Si Paul Auster es uno de los mejores escritores vivos es gracias a novelitas como ésta, testimonios sinceros y emotivos de la descomposición de una sociedad en la que el azar y la soledad dominan y determinan nuestras existencias. Al igual que en El palacio de la Luna o Trilogía de Nueva York, las vidas al límite, las pequeñas grandes aventuras y heroicidades anónimas, el empeño de trazar un mapa exhaustivo de las motivaciones humanas, la voluntad inequívocamente moral (que no moralista) de personajes y autor... todo ello, todo, se conjuga en una novela excelente que, como todo en Auster (desde las ya citadas novelas hasta películas como Smoke o Lulu on the Bridge), ofrece una visión amarga, dura y sin embargo hermosísima de la naturaleza humana. Y, lo que es sin duda más meritorio, lo hace a través de los ojos de un perro.

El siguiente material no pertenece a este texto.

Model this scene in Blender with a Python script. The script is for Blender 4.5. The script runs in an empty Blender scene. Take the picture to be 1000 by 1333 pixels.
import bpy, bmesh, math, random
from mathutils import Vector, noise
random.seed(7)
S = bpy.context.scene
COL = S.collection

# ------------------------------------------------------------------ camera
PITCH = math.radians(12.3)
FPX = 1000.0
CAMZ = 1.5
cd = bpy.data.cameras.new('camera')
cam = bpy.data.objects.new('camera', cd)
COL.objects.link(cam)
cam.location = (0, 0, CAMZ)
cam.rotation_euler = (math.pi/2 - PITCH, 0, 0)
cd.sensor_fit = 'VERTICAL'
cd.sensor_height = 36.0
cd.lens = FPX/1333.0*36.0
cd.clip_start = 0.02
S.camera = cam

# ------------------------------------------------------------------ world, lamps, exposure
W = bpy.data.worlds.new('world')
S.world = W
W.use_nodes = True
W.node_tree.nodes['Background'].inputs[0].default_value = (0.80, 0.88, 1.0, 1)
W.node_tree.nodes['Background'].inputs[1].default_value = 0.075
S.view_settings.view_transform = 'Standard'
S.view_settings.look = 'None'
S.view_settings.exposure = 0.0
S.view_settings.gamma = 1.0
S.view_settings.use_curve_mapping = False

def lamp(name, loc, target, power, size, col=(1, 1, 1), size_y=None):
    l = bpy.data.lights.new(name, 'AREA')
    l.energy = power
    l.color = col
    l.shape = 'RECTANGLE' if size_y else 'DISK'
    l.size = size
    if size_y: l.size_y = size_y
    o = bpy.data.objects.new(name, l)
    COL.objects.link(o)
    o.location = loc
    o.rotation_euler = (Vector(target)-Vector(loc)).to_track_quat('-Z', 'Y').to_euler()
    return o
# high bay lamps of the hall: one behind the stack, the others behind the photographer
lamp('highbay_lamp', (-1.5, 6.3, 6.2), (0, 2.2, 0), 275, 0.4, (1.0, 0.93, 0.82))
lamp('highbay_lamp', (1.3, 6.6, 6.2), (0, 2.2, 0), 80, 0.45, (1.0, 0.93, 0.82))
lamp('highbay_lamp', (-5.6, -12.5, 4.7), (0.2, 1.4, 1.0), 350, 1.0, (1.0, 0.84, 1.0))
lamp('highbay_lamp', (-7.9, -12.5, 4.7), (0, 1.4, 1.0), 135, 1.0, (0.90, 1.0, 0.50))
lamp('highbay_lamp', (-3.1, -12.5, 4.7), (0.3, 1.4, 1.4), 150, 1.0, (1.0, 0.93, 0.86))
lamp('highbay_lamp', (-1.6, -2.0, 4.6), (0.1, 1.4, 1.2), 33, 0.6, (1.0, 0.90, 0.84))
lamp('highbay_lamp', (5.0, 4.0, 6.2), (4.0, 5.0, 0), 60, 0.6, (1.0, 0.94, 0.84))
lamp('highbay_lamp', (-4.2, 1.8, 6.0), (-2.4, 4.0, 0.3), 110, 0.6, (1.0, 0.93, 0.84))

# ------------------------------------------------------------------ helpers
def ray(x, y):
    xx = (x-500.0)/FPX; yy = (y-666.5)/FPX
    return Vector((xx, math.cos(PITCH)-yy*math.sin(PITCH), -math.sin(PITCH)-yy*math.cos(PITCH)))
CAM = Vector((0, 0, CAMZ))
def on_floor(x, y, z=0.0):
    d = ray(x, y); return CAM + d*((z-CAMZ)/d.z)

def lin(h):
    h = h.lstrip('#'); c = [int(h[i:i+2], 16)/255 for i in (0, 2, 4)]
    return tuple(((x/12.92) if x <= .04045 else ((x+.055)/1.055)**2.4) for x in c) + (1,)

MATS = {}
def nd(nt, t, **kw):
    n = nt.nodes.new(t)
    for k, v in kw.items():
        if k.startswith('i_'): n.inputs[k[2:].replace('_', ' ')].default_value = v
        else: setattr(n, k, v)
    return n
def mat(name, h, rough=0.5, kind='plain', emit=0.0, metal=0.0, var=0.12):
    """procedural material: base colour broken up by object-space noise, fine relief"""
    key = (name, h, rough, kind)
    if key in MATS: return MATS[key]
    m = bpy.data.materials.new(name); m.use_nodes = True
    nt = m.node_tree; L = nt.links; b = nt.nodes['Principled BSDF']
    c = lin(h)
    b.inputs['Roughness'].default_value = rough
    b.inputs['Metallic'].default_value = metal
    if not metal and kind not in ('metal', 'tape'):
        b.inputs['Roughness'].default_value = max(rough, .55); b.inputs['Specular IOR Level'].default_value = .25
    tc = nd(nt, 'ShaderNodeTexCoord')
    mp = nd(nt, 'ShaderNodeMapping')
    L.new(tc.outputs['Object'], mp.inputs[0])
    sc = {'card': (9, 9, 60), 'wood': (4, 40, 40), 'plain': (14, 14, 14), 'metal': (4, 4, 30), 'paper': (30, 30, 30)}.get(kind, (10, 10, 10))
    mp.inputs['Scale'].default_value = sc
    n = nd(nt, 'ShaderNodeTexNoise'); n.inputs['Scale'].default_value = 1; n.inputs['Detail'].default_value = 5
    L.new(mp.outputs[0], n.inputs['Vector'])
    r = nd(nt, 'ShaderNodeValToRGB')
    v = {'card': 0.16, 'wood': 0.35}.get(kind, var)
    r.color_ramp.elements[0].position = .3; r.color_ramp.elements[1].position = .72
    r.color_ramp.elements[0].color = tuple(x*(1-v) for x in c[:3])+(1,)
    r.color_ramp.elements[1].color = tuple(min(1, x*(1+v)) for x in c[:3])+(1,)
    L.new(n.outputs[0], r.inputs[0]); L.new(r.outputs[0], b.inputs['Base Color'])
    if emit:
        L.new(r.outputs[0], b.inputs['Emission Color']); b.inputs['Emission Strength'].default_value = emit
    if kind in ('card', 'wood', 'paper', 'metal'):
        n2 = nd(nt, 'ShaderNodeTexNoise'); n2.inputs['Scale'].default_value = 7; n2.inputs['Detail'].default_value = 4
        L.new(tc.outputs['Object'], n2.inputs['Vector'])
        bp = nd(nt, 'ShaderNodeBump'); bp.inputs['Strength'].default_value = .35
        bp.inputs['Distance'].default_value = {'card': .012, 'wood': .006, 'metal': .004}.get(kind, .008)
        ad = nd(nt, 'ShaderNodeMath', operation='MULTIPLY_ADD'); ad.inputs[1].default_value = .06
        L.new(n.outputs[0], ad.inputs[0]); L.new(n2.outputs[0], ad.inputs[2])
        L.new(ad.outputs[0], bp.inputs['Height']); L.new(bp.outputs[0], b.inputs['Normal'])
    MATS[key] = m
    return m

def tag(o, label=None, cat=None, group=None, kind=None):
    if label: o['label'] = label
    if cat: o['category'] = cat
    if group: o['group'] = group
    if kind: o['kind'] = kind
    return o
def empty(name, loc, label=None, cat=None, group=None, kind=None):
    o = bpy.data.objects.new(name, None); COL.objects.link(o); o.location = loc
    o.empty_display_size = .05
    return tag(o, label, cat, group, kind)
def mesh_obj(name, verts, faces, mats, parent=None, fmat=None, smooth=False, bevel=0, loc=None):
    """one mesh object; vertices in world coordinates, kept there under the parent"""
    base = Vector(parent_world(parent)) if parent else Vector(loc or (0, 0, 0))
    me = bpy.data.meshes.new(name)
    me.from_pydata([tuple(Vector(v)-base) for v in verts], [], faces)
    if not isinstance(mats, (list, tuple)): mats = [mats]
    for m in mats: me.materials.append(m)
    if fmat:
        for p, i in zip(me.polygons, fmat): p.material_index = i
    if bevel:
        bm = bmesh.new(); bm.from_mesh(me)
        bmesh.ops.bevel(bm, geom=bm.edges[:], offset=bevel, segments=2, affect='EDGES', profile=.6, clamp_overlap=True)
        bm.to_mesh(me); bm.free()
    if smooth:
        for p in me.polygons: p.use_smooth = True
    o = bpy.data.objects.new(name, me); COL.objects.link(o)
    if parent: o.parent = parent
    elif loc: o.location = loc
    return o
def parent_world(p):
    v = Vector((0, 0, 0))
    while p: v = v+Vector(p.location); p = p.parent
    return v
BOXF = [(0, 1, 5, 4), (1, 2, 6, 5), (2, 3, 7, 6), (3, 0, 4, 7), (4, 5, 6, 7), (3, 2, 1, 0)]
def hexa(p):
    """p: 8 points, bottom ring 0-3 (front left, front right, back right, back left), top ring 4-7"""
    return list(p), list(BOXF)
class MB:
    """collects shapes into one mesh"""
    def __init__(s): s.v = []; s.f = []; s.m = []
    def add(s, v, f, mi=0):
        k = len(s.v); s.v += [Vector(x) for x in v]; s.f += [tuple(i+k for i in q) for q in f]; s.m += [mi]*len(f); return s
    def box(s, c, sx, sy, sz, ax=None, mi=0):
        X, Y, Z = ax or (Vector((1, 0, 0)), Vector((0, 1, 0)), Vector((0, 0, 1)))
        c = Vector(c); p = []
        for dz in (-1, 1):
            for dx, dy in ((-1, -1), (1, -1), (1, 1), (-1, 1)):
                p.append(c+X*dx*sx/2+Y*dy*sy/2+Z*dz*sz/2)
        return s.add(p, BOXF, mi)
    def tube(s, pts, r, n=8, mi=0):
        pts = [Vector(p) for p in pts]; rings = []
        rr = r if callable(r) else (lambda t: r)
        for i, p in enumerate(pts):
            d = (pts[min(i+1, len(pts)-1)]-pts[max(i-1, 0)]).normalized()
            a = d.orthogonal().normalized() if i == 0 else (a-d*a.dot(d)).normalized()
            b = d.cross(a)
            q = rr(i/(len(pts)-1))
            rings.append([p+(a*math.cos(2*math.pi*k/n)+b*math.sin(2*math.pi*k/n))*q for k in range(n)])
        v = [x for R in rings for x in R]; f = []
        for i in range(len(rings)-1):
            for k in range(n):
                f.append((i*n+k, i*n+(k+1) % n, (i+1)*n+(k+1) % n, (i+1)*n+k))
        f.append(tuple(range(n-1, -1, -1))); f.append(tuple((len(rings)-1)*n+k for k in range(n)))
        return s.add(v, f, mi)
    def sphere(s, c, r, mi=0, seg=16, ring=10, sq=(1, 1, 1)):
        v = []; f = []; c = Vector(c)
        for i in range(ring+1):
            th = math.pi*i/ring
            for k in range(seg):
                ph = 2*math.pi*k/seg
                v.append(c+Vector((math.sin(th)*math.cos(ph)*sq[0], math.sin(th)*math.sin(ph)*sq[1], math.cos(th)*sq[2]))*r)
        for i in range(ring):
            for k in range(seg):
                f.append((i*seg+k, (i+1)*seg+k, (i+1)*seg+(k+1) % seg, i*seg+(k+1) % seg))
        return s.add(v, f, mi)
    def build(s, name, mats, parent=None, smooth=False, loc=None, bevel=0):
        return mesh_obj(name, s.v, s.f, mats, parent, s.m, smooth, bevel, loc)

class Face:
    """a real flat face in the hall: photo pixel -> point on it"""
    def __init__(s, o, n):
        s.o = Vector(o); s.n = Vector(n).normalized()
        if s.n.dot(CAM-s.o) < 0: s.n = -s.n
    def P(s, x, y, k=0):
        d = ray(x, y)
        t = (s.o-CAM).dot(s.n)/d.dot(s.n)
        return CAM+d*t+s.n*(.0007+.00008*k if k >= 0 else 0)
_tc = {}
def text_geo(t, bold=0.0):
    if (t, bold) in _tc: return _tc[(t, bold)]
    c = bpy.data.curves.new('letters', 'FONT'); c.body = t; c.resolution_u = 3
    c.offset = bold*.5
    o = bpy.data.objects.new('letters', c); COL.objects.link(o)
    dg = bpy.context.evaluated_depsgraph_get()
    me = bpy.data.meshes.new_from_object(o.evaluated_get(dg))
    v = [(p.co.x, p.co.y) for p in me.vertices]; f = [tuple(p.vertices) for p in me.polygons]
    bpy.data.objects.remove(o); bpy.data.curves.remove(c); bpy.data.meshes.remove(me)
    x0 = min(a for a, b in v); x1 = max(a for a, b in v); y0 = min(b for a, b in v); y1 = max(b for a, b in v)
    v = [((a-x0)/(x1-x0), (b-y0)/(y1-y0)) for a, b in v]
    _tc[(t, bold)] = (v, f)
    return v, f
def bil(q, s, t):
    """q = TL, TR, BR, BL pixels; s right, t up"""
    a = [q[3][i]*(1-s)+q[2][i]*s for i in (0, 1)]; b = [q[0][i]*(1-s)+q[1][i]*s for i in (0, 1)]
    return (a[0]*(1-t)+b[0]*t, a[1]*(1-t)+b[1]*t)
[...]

En efecto, Mister Bones es un chucho callejero, sin raza definida, hijo del mundo y de las calles, que se debe únicamente a su experiencia con la vida y su mentor (no diremos amo, pues su relación es mucho más que eso), Willy G. Christmas, un vagabundo hijo y consecuencia de la generación de los excesos sesenteros. Mister Bones asiste a los últimos días de Willy, a sus interminables monólogos en los que rememora su existencia y la certidumbre de que el fin está próximo, y con él la partida hacia el último viaje, una mítica Tombuctú (que, para el caso, perfectamente hubiera podido llamarse Shangri-La, Oz o Irás y No Volverás) en la cual moran los seres humanos tras la muerte. Realidad y recuerdos se entremezclan, y Willy realiza su último viaje (dispuesto a hablar con su maestra y mentora) hacia una ciudad de Baltimore en la que, preso ya de su delirio preagónico, se siente como en el hogar, como en la Polonia de sus ancestros. Llegado este momento, Mister Bones ha de enfrentarse en solitario a la vida y, lo que resulta más desazonador, a la especie humana. Su periplo de amo en amo es al mismo tiempo la constatación de que no puedes fiarte de nadie y de que siempre habrá alguien dispuesto a acogerte, aunque ambas condiciones siempre irán irremediablemente unidas. La constatación de que la naturaleza de Mister Bones -con sus constantes cambios de nombre, rebautizado por sus jóvenes amos- es la de trotamundos, siempre en busca de esa Tombuctú en la que, por fin, reunirse con Willy y con sus sueños.
Mister Bones no es un perro cualquiera. Comprende el lenguaje y las reacciones humanas, sabe evaluarlas y anticiparlas, pero no es capaz de hablar, tan sólo en sus sueños con Willy. Su incomunicación con respecto a un mundo que cree entender pero que no puede alcanzar es la de todos nosotros. Sus reacciones son tan humanas como las nuestras. Su misma aspiración de alcanzar Tombuctú para reunirse con su ser más querido más allá de la existencia terrenal es la gran diferencia entre un ser humano y un animal. En resumen, Mister Bones es una perfecta alegoría de la humanidad presa de sus propias limitaciones, solitaria y dominada por las leyes del caprichoso azar y, como tal, resulta uno de los personajes más entrañables de la ya larga lista de personajes inolvidables que han surgido de la extraordinaria prosa de Paul Auster. Tal vez se trate de una novela menor para tratarse de Auster, pero no por ello deja de ser una gran novela, un libro de lectura obligatoria... y uno de los grandes clásicos de la literatura sobre perros.